私が手製本で制作しているアーティストブック「THE LAST SUMMIT」について、カバーの接着に使用している糊の配合をご紹介します。
木工用ボンドとフエキノリを混ぜて作るため、製本をする人からは「糊ボンド」と呼ばれることもあります。

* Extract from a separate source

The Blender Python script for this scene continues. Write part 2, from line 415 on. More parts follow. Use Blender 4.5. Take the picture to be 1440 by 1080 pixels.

50冊以上の製本を経験しており、その中で試行錯誤を繰り返し、現在は安定した配合が完成しました。
使用場所
「糊ボンド」は、以下の場面で使用しています:
- カバーを板紙に貼る際
- カバーと本体を接着する際
配合元の糊
以下の糊材を使用し、水と混ぜ合わせます:
木工用ボンド
小学校の図画工作などで使う一般的なものです。
フエキノリ(でんぷんのり)
ヤマト糊と見た目が似ていますが、ヤマト糊は時間が経つと黄色く変色するため、製本にはフエキノリが適しています。
配合手順
1.フエキノリと水を1:1で混ぜる
フエキノリに少しずつ水を加え、ダマにならないようしっかり混ぜます。
例:フエキノリ40gに対して水40gを使用すると、約3〜5冊分の糊が作れます。
2.混ぜた糊に対して木工用ボンドを10〜20%加える
木工用ボンドを加え、さらに混ぜます。
例:1.で作った80gのフエキノリ+水に対し、木工用ボンドを8g〜16g加えます。
3.糊ボンドが固ければ水を少量ずつ加える
刷毛で塗る際にムラが出ないよう、糊ボンドは少し緩めに調整します。
糊ボンドを刷毛に付け、持ち上げた際に糸状に垂れるくらいが目安です。
製本後に余った糊ボンドはどうするか?
- 数日内に使用する場合
密閉容器に入れて保管すれば問題ありません。 - 長期間使わない場合
糊ボンドは水が混ざっているため腐敗しやすいので、使い切れない分は廃棄しましょう。
他の部分の糊について
背固めには以下の糊をそのまま使用しています。
フィルムルックス 製本のり ブックグルーミニ 01539 200g
参考図書
今回の糊ボンドの配合は以下の本を参考にアレンジしています。
素材を活かした手製本の教室―革装・布装・和装の作り方から本の直し方まで (HAND BOOKBINDING LESSON)
写真付きで解説があり、製本に使える他の糊の作り方も載っているため、製本に興味がある方にはおすすめです!